OSLO (Reuters) – Norway’s prime minister Erna Solberg said on Thursday the United States had given assurances it had stopped spying on its allies in 2014, after Oslo launched a protest against the practice.
Norway called in the U.S. ambassador, she said, after a report that the U.S. National Security Agency had used a partnership with Denmark’s foreign intelligence unit to spy on senior officials, including herself.
NATO members Norway and Denmark are close U.S. allies. Denmark hosts several key landing stations for subsea internet cables to and from Sweden, Norway, Germany, the Netherlands and Britain.

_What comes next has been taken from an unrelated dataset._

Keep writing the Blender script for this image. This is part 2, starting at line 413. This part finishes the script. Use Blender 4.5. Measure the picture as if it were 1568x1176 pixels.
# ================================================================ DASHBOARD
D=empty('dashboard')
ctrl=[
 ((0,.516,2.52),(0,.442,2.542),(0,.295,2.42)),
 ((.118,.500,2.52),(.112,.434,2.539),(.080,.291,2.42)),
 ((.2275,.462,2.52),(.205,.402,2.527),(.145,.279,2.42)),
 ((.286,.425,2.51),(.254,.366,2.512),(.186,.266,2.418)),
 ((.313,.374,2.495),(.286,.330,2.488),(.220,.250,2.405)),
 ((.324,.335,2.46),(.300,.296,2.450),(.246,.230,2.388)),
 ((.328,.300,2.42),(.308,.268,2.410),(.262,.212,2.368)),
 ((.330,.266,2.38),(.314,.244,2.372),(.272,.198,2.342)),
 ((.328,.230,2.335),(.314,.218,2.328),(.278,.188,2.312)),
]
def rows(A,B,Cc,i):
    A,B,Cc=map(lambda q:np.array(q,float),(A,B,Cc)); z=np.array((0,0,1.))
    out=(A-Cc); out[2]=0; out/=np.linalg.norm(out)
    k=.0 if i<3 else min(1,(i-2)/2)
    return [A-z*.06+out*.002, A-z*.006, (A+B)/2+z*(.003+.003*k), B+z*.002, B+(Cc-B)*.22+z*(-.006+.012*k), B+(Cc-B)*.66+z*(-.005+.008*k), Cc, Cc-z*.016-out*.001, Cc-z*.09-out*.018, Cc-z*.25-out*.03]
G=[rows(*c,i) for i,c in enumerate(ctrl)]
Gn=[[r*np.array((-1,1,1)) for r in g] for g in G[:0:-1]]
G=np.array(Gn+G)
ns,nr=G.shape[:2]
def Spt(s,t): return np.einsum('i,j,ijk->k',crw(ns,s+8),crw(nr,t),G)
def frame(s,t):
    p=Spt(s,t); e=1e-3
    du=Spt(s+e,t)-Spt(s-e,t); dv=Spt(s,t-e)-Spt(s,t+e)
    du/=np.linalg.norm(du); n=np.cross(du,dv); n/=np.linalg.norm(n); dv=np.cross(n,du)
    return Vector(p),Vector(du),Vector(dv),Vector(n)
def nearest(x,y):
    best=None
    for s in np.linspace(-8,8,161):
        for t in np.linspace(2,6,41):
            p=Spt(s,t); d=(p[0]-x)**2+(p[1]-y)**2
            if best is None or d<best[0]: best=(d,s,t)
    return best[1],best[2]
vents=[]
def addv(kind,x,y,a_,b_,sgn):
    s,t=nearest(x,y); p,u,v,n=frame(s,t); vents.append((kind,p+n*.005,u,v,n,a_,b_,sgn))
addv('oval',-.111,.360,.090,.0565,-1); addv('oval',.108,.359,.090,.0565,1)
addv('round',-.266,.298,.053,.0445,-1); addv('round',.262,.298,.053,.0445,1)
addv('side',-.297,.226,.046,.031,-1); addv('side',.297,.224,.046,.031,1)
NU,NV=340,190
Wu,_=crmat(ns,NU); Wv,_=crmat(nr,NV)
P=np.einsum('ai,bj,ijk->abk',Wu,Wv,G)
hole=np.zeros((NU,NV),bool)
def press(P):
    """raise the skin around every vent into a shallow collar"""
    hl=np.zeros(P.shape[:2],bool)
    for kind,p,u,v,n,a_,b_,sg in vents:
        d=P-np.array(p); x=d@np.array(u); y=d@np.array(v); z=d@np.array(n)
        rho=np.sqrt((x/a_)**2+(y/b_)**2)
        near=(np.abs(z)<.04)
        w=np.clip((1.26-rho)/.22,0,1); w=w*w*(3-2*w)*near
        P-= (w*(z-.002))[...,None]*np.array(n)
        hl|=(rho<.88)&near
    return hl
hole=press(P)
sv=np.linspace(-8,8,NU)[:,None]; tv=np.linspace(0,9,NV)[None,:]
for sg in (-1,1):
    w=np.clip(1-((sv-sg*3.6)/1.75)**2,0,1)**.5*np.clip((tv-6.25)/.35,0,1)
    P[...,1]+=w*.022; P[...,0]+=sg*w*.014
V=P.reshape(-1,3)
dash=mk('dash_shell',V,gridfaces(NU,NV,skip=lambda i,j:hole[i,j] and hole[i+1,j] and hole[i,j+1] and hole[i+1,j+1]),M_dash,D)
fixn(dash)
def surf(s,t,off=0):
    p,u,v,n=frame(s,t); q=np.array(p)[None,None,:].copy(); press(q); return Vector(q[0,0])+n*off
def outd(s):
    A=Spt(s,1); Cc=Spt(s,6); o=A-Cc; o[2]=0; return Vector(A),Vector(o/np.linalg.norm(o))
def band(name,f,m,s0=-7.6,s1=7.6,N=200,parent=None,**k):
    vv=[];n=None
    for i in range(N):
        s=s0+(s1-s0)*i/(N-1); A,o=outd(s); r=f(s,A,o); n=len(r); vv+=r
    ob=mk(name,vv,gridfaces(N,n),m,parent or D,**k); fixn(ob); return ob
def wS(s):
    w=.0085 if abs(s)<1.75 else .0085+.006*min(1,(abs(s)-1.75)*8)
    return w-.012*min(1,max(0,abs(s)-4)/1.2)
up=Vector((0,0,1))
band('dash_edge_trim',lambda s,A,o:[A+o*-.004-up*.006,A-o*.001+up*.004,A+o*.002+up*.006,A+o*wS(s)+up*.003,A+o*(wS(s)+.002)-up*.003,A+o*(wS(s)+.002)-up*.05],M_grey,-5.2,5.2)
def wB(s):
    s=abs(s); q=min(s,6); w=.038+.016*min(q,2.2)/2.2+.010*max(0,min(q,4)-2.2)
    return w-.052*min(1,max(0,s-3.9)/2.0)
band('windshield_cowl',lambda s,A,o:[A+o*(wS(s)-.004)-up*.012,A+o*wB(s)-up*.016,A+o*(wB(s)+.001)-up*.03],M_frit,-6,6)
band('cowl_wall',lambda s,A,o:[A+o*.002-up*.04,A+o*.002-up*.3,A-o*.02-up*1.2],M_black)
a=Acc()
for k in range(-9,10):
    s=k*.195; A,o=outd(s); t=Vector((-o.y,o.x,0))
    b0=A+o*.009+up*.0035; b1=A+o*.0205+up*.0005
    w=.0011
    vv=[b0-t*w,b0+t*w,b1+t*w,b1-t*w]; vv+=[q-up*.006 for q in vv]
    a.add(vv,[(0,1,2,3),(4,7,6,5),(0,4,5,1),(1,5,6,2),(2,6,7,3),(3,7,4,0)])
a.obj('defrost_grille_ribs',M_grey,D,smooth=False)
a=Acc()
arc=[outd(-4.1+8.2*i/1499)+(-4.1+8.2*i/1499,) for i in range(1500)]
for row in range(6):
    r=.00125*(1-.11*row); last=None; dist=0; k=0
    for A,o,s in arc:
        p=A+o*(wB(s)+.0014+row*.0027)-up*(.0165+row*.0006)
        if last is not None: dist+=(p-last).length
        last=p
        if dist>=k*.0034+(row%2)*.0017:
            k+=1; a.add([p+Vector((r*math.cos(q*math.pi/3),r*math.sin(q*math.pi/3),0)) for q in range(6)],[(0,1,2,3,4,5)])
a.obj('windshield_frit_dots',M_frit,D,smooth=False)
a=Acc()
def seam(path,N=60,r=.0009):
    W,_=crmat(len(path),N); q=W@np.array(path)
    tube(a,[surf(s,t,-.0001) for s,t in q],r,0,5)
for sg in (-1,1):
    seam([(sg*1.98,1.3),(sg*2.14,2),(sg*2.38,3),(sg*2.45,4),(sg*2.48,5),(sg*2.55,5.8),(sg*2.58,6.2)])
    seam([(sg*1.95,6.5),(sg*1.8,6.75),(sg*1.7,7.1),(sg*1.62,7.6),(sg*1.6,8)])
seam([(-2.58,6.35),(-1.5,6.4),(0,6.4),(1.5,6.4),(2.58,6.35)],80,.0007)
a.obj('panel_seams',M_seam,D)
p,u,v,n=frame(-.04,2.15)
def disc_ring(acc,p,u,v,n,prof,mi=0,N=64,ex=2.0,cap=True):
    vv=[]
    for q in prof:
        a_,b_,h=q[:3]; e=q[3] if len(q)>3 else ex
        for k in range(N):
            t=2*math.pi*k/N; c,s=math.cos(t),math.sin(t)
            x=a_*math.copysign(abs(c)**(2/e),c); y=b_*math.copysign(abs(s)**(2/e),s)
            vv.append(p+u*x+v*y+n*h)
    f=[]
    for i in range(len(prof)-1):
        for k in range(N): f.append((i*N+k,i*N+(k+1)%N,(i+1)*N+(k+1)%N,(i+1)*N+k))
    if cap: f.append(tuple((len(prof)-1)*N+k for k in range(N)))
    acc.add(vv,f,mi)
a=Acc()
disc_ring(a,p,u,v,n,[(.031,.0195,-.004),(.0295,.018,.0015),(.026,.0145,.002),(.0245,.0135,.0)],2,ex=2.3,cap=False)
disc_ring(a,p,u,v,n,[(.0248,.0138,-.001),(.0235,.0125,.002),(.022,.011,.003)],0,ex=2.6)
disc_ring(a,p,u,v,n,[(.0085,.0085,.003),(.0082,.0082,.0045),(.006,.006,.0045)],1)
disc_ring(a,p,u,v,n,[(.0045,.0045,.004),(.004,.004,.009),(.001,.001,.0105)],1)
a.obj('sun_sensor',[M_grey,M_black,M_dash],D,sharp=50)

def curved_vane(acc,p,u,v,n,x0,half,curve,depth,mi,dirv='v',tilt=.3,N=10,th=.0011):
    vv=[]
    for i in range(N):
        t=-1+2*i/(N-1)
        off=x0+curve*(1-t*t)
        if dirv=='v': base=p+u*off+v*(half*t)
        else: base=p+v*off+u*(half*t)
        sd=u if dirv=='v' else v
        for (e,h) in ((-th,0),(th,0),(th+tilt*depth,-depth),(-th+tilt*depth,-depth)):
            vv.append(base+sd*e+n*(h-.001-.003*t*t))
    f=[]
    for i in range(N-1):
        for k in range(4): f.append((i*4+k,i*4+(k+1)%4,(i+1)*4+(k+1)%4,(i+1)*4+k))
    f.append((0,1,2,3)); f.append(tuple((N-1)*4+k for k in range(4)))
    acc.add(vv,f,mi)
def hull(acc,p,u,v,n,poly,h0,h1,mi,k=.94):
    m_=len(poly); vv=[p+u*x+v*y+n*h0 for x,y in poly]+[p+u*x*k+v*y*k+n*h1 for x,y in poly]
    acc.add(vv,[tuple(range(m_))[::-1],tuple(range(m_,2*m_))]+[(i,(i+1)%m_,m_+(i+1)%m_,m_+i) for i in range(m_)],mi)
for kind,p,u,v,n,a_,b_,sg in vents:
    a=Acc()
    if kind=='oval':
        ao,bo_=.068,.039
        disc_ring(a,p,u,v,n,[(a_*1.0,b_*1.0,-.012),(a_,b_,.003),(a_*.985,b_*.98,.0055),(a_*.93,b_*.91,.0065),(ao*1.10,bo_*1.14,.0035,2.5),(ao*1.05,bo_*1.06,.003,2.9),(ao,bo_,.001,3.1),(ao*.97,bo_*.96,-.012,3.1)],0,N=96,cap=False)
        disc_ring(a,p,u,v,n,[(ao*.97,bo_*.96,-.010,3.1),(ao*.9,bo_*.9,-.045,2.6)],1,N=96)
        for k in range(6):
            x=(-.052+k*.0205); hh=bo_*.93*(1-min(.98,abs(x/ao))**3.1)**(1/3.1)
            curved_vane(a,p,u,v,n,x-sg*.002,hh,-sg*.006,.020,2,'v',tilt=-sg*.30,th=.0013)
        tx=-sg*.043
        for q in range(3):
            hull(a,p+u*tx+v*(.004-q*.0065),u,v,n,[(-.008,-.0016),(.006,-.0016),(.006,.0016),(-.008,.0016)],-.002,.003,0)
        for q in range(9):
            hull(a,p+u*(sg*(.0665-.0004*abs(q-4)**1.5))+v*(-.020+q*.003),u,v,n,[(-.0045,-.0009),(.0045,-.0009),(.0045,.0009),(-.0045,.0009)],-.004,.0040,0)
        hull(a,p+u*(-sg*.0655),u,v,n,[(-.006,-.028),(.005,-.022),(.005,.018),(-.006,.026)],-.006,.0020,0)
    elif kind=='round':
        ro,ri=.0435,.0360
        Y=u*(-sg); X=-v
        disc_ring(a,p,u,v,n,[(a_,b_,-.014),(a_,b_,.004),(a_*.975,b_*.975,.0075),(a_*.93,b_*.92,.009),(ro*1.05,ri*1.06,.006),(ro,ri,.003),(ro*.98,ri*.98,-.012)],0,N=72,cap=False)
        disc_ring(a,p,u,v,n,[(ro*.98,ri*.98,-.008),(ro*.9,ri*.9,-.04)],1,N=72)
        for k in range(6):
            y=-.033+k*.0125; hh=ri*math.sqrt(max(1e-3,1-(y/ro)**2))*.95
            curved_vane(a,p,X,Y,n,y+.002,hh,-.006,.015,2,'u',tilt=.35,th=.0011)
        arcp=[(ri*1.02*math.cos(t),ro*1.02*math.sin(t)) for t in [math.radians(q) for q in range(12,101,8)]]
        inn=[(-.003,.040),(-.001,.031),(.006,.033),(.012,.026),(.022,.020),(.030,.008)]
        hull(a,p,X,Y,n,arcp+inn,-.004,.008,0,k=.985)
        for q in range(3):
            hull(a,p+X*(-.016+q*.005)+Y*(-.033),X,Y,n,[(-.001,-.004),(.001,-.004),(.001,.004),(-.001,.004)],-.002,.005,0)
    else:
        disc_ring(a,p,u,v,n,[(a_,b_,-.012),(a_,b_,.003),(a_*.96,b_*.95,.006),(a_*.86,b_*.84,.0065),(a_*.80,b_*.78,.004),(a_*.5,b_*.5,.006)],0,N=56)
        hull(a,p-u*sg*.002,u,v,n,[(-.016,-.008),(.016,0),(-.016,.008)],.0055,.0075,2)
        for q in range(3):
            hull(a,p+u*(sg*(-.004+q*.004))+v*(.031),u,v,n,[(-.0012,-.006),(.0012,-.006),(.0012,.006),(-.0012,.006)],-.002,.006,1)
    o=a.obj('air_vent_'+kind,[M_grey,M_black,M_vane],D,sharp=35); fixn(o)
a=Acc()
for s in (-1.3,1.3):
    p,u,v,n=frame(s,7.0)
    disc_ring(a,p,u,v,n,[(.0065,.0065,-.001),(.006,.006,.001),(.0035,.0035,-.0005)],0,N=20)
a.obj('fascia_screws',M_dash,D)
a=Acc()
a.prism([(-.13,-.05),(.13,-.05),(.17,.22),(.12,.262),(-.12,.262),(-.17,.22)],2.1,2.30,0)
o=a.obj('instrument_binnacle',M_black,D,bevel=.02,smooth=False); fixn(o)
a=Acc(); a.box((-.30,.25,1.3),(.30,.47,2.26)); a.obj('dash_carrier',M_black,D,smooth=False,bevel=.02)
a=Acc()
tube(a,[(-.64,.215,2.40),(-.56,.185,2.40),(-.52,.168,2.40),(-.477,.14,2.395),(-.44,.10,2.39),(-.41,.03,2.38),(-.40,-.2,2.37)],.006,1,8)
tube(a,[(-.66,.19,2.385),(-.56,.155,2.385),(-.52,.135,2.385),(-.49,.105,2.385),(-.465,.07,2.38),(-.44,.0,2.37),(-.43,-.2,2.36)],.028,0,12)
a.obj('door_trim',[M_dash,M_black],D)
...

“I am glad that the Americans clearly expressed that they changed their practice in 2014 when it comes to the surveillance of allies and that they would cooperate with us and others to understand what happened,” Solberg told news agency NTB.
Defence minister Frank Bakke-Jensen said on Twitter his ministry had had a meeting with the U.S. embassy in Oslo “where we made it clear that spying on allies is unacceptable and unnecessary”.
There was no immediate comment from the U.S. embassy.
Solberg said she had also spoken with her Danish counterpart, Mette Frederiksen, about the case on Thursday.
“I reiterated to her that we consider spying on close friends and allies as unacceptable and unnecessary,” she said.
Danish state broadcaster DR reported on Sunday the NSA used Danish information cables to spy on senior officials in Sweden, Norway, France and Germany, including German Chancellor Angela Merkel.